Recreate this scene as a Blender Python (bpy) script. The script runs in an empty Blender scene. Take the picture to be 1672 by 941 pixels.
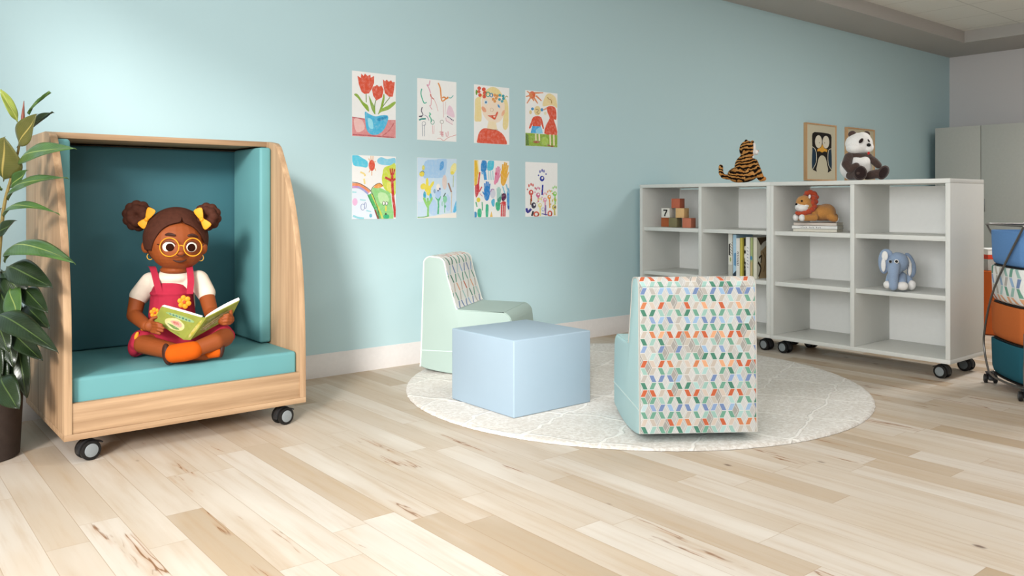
import bpy, bmesh, math, random
from mathutils import Vector, Matrix, noise as mnoise
from mathutils.geometry import tessellate_polygon
random.seed(7)
PI = math.pi
SC = bpy.context.scene
COL = SC.collection

# ---------------------------------------------------------------- camera
FOC, CXP, HYP, CAMH = 1346.0, 836.0, 329.0, 1.07
TH = math.atan2(2475 - CXP, FOC)
FW = Vector((math.cos(TH), math.sin(TH), 0)); RT = Vector((math.sin(TH), -math.cos(TH), 0))
cam = bpy.data.cameras.new('camera'); camo = bpy.data.objects.new('camera', cam); COL.objects.link(camo)
camo.location = (0, 0, CAMH)
camo.rotation_euler = (PI / 2, 0, TH - PI / 2)
cam.sensor_width = 36.0; cam.lens = FOC / 1672 * 36.0
cam.shift_y = -(470.5 - HYP) / 1672
cam.clip_start = 0.05
SC.camera = camo

# ---------------------------------------------------------------- light
def srgb(h):
    h = h.lstrip('#'); v = [int(h[i:i + 2], 16) / 255 for i in (0, 2, 4)]
    return tuple((c / 12.92 if c <= .04045 else ((c + .055) / 1.055) ** 2.4) for c in v)
world = bpy.data.worlds.new('sky'); SC.world = world; world.use_nodes = True
bg = world.node_tree.nodes['Background']; bg.inputs[0].default_value = (0.93, 0.96, 1.0, 1); bg.inputs[1].default_value = 0.4
def area(name, loc, direction, sx, sy, power, color=(1, 1, 1), spread=PI):
    l = bpy.data.lights.new(name, 'AREA'); l.shape = 'RECTANGLE'; l.size = sx; l.size_y = sy
    l.energy = power; l.color = color; l.spread = spread
    o = bpy.data.objects.new(name, l); COL.objects.link(o); o.location = loc
    o.rotation_euler = Vector(direction).to_track_quat('-Z', 'Y').to_euler(); return o
# low sun and sky light through the tall window of the left wall, added fill lamp at the front opening
sun = bpy.data.lights.new('sun', 'SUN'); sun.energy = 3.4; sun.angle = math.radians(10); sun.color = (1.0, 0.945, 0.89)
suno = bpy.data.objects.new('sun', sun); COL.objects.link(suno); suno.location = (-6, -6, 5); suno.rotation_euler = Vector((.95, 1.0, -.48)).to_track_quat('-Z', 'Y').to_euler()
area('window_daylight', (-0.76, 0.95, 1.75), (1, 0, -0.1), 3.8, 2.2, 190, (0.96, 0.985, 1.0))
area('front_fill', (4.2, -3.9, 1.85), (0, 1, -.1), 5.0, .95, 16, (0.97, 0.985, 1.0))
for xx, pw in ((2.3, 30), (7.2, 85)): area('ceiling_fill', (xx, 1.5, 3.03), (0, 0, -1), 1.2, .6, pw, (1.0, .99, .975))  # unseen fill lamps added under the ceiling to brighten wall, shelf and floor
SC.view_settings.view_transform = 'Standard'; SC.view_settings.look = 'None'
SC.view_settings.gamma = 1.0; SC.view_settings.use_curve_mapping = False
SC.view_settings.exposure = -0.12
SC.cycles.use_denoising = True
SC.cycles.max_bounces = 8; SC.cycles.diffuse_bounces = 5

# ---------------------------------------------------------------- helpers
def ray(px, py): return FW + RT * ((px - CXP) / FOC) + Vector((0, 0, (HYP - py) / FOC))
def at_d(px, py, d): return Vector((0, 0, CAMH)) + ray(px, py) * d
def at_z(px, py, z):
    r = ray(px, py); return Vector((0, 0, CAMH)) + r * ((z - CAMH) / r.z)
def y_at_x(px, X):
    r = ray(px, 329); return X * r.y / r.x
def d_at_x(px, X): return X / ray(px, 329).x

class NT:
    def __init__(s, name):
        s.m = bpy.data.materials.new(name); s.m.use_nodes = True; s.t = s.m.node_tree
        s.b = s.t.nodes['Principled BSDF']
    def n(s, k, **kw):
        x = s.t.nodes.new(k)
        for a, v in kw.items(): setattr(x, a, v)
        return x
    def put(s, sock, v):
        if isinstance(v, bpy.types.NodeSocket): s.t.links.new(v, sock)
        elif v is not None: sock.default_value = v
    def ma(s, op, a, b=None, c=None, clamp=False):
        x = s.n('ShaderNodeMath', operation=op); x.use_clamp = clamp
        s.put(x.inputs[0], a); s.put(x.inputs[1], b); s.put(x.inputs[2], c); return x.outputs[0]
    def mix(s, f, a, b):
        x = s.n('ShaderNodeMix', data_type='RGBA'); s.put(x.inputs[0], f)
        for i, v in ((6, a), (7, b)):
            s.put(x.inputs[i], (*v, 1) if isinstance(v, tuple) and len(v) == 3 else v)
        return x.outputs[2]
    def comb(s, x, y, z=0.0):
        c = s.n('ShaderNodeCombineXYZ')
        for i, v in enumerate((x, y, z)): s.put(c.inputs[i], v)
        return c.outputs[0]
    def noise(s, vec, scale=5, detail=3, rough=.5):
        x = s.n('ShaderNodeTexNoise'); s.put(x.inputs['Vector'], vec); x.inputs['Scale'].default_value = scale
        x.inputs['Detail'].default_value = detail; x.inputs['Roughness'].default_value = rough; return x.outputs[0]
    def white(s, vec):
        x = s.n('ShaderNodeTexWhiteNoise', noise_dimensions='3D'); s.put(x.inputs['Vector'], vec); return x.outputs[0], x.outputs[1]
    def ramp(s, f, stops, interp='LINEAR'):
        x = s.n('ShaderNodeValToRGB'); x.color_ramp.interpolation = interp; el = x.color_ramp.elements
        while len(el) < len(stops): el.new(.5)
        for e, (p, c) in zip(el, stops): e.position = p; e.color = (*c, 1) if len(c) == 3 else c
        s.put(x.inputs[0], f); return x.outputs[0]
    def step(s, v, a, b):
        x = s.n('ShaderNodeMapRange', interpolation_type='SMOOTHSTEP'); s.put(x.inputs[0], v)
        x.inputs[1].default_value = a; x.inputs[2].default_value = b; return x.outputs[0]
    def coord(s, kind='Object'):
        return s.n('ShaderNodeTexCoord').outputs[kind]
    def sep(s, v):
        x = s.n('ShaderNodeSeparateXYZ'); s.put(x.inputs[0], v); return x.outputs
    def bump(s, h, strength=.3, dist=.002):
        x = s.n('ShaderNodeBump'); x.inputs['Strength'].default_value = strength; x.inputs['Distance'].default_value = dist
        s.put(x.inputs['Height'], h); s.put(s.b.inputs['Normal'], x.outputs[0])
    def fin(s, color=None, rough=.6, spec=.3, metal=0.0):
        if color is not None: s.put(s.b.inputs['Base Color'], (*color, 1) if isinstance(color, tuple) and len(color) == 3 else color)
        s.put(s.b.inputs['Roughness'], rough); s.b.inputs['Specular IOR Level'].default_value = spec
        s.b.inputs['Metallic'].default_value = metal; return s.m

_mc = {}
def col(h, rough=.65, var=.06, scale=40, spec=.25, metal=0, bump=0, bscale=300, sheen=0):
    key = (h, rough, var, scale, spec, metal, bump, bscale, sheen)
    if key in _mc: return _mc[key]
    t = NT('paint_' + h.strip('#')); c = srgb(h)
    co = t.coord()
    f = t.noise(co, scale, 3)
    k1 = tuple(min(1, v * (1 - var)) for v in c); k2 = tuple(min(1, v * (1 + var)) for v in c)
    cc = t.ramp(f, [(.3, k1), (.7, k2)])
    if bump: t.bump(t.noise(co, bscale, 2), bump, .002)
    if sheen: t.b.inputs['Sheen Weight'].default_value = sheen
    _mc[key] = t.fin(cc, rough, spec, metal); return _mc[key]
def wash(h):                      # watercolour / crayon on paper
    key = ('w', h)
    if key in _mc: return _mc[key]
    t = NT('wash_' + h.strip('#')); c = srgb(h); p = srgb('#f0ece6')
    co = t.coord(); f = t.noise(co, 45, 5, .7)
    cc = t.mix(t.step(f, .40, .85), c, tuple(a * .70 + b * .30 for a, b in zip(c, p)))
    _mc[key] = t.fin(cc, .8, .15); return _mc[key]

def wood(name, axis, a='#d9bd94', b='#b98f62', k=1.0):
    t = NT(name); co = t.coord(); x = t.sep(co)
    sc = [34.0, 34.0, 34.0]; sc[axis] = 1.3
    v = t.comb(*[t.ma('MULTIPLY', x[i], sc[i]) for i in range(3)])
    f1 = t.noise(v, 1.0, 5, .6); sc2 = [4.0] * 3; sc2[axis] = .35
    v2 = t.comb(*[t.ma('MULTIPLY', x[i], sc2[i]) for i in range(3)])
    f2 = t.noise(v2, 1.3, 2)
    f = t.ma('ADD', t.ma('MULTIPLY', f1, .65), t.ma('MULTIPLY', f2, .45))
    cc = t.ramp(f, [(.34, srgb(b)), (.52, tuple((p + q) / 2 for p, q in zip(srgb(a), srgb(b)))), (.68, srgb(a))])
    t.bump(f1, .12, .002)
    return t.fin(cc, .5, .3)

class M:
    def __init__(s): s.bm = bmesh.new()
    def _add(s, b, mi):
        for f in b.faces: f.material_index = mi
        me = bpy.data.meshes.new('tmp'); b.to_mesh(me); b.free(); s.bm.from_mesh(me); bpy.data.meshes.remove(me)
    def box(s, c, d, bev=0, seg=2, rot=None, mi=0):
        b = bmesh.new(); bmesh.ops.create_cube(b, size=1)
        for v in b.verts: v.co = Vector((v.co.x * d[0], v.co.y * d[1], v.co.z * d[2]))
        if bev: bmesh.ops.bevel(b, geom=b.edges[:], offset=bev, segments=seg, affect='EDGES', profile=.5)
        mt = Matrix.Translation(c) @ (rot.to_4x4() if rot else Matrix())
        b.transform(mt); s._add(b, mi); return s
    def b2(s, x0, x1, y0, y1, z0, z1, bev=0, seg=2, mi=0):
        return s.box(((x0 + x1) / 2, (y0 + y1) / 2, (z0 + z1) / 2), (abs(x1 - x0), abs(y1 - y0), abs(z1 - z0)), bev, seg, None, mi)
    def cyl(s, p0, p1, r0, r1=None, n=28, bev=0, mi=0):
        p0 = Vector(p0); p1 = Vector(p1); b = bmesh.new()
        bmesh.ops.create_cone(b, cap_ends=True, segments=n, radius1=r0, radius2=r0 if r1 is None else r1, depth=(p1 - p0).length)
        if bev: bmesh.ops.bevel(b, geom=[e for e in b.edges if any(len(f.verts) > 4 for f in e.link_faces)], offset=bev, segments=2, affect='EDGES', profile=.5)
        b.transform(Matrix.Translation((p0 + p1) / 2) @ (p1 - p0).to_track_quat('Z', 'Y').to_matrix().to_4x4()); s._add(b, mi); return s
    def ell(s, c, r, rot=None, n=24, mi=0):
        b = bmesh.new(); bmesh.ops.create_uvsphere(b, u_segments=n, v_segments=max(8, n * 2 // 3), radius=1)
        if not hasattr(r, '__len__'): r = (r, r, r)
        b.transform(Matrix.Translation(c) @ (rot.to_4x4() if rot else Matrix()) @ Matrix.Diagonal((*r, 1))); s._add(b, mi); return s
    def cap(s, p0, r0, p1, r1, mi=0):
        b = bmesh.new()
        for p, r in ((p0, r0), (p1, r1)):
            g = bmesh.ops.create_icosphere(b, subdivisions=3, radius=r)
            for v in g['verts']: v.co += Vector(p)
        vs = [v.co.copy() for v in b.verts]; b.free(); b = bmesh.new()
        for v in vs: b.verts.new(v)
        r = bmesh.ops.convex_hull(b, input=b.verts[:])
        bmesh.ops.delete(b, geom=list({g for g in r['geom_interior'] + r['geom_unused'] if isinstance(g, bmesh.types.BMVert)}), context='VERTS')
        bmesh.ops.recalc_face_normals(b, faces=b.faces[:]); s._add(b, mi); return s
    def chain(s, pts, rs, mi=0):
        for i in range(len(pts) - 1): s.cap(pts[i], rs[i], pts[i + 1], rs[i + 1], mi)
        return s
    def tube(s, pts, r, n=8, closed=False, mi=0):
        pts = [Vector(p) for p in pts]; b = bmesh.new(); rings = []; N = len(pts); up = Vector((0, 0, 1)); prev = None
        for i, p in enumerate(pts):
            a = pts[(i - 1) % N] if closed or i else p; c = pts[(i + 1) % N] if closed or i < N - 1 else p
            t = (c - a).normalized()
            if prev is None:
                u = t.orthogonal().normalized()
            else:
                u = (prev - t * prev.dot(t)).normalized()
            prev = u; w = t.cross(u); rr = r[i] if hasattr(r, '__len__') else r
            rings.append([b.verts.new(p + (u * math.cos(2 * PI * k / n) + w * math.sin(2 * PI * k / n)) * rr) for k in range(n)])
        for i in range(N if closed else N - 1):
            A = rings[i]; B = rings[(i + 1) % N]
            off = 0
            if closed and i == N - 1:
                off = min(range(n), key=lambda o: (A[0].co - B[o].co).length)
            for k in range(n): b.faces.new((A[k], A[(k + 1) % n], B[(k + 1 + off) % n], B[(k + off) % n]))
        if not closed: b.faces.new(rings[0][::-1]); b.faces.new(rings[-1])
        bmesh.ops.recalc_face_normals(b, faces=b.faces[:]); s._add(b, mi); return s
    def prism(s, poly, f, w0, w1, bev=0, mi=0, seg=2):
        b = bmesh.new(); A = [b.verts.new(f(p, w0)) for p in poly]; B = [b.verts.new(f(p, w1)) for p in poly]; n = len(poly)
        fa = b.faces.new(A); fb = b.faces.new(B[::-1])
        for i in range(n): b.faces.new((A[i], B[i], B[(i + 1) % n], A[(i + 1) % n]))
        bmesh.ops.recalc_face_normals(b, faces=b.faces[:])
        if bev: bmesh.ops.bevel(b, geom=list(fa.edges) + list(fb.edges), offset=bev, segments=seg, affect='EDGES', profile=.5)
        s._add(b, mi); return s
    def lathe(s, prof, c=(0, 0, 0), n=40, mi=0):
        b = bmesh.new(); rings = []
        for r, z in prof: rings.append([b.verts.new((c[0] + r * math.cos(2 * PI * k / n), c[1] + r * math.sin(2 * PI * k / n), c[2] + z)) for k in range(n)])
        for A, B in zip(rings, rings[1:]):
            for k in range(n): b.faces.new((A[k], A[(k + 1) % n], B[(k + 1) % n], B[k]))
        b.faces.new(rings[0][::-1]); b.faces.new(rings[-1]); bmesh.ops.recalc_face_normals(b, faces=b.faces[:]); s._add(b, mi); return s
    def flat(s, pts, mi=0, nrm=None):
        pts = [Vector(p) for p in pts]; b = bmesh.new(); vs = [b.verts.new(p) for p in pts]
        for t in tessellate_polygon([pts]):
            try: f = b.faces.new([vs[i] for i in t])
            except ValueError: continue
            f.normal_update()
            if nrm is not None and f.normal.dot(nrm) < 0: f.normal_flip()
        s._add(b, mi); return s
    def build(s, name, mats, parent=None, ang=38, loc=None):
        me = bpy.data.meshes.new(name); s.bm.to_mesh(me); s.bm.free()
        for m in (mats if isinstance(mats, (list, tuple)) else [mats]): me.materials.append(m)
        for p in me.polygons: p.use_smooth = True
        me.set_sharp_from_angle(angle=math.radians(ang))
        o = bpy.data.objects.new(name, me); COL.objects.link(o)
        if parent: o.parent = parent
        if loc: o.location = loc
        return o
    def blob(s, name, mats, parent, vox=.004, smooth=6):
        o = s.build(name, mats, parent, 180)
        r = o.modifiers.new('Remesh', 'REMESH'); r.mode = 'VOXEL'; r.voxel_size = vox; r.use_smooth_shade = True
        if smooth: k = o.modifiers.new('Smooth', 'SMOOTH'); k.iterations = smooth; k.factor = .5
        return o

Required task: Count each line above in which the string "scene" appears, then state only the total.

Finished exercise: 2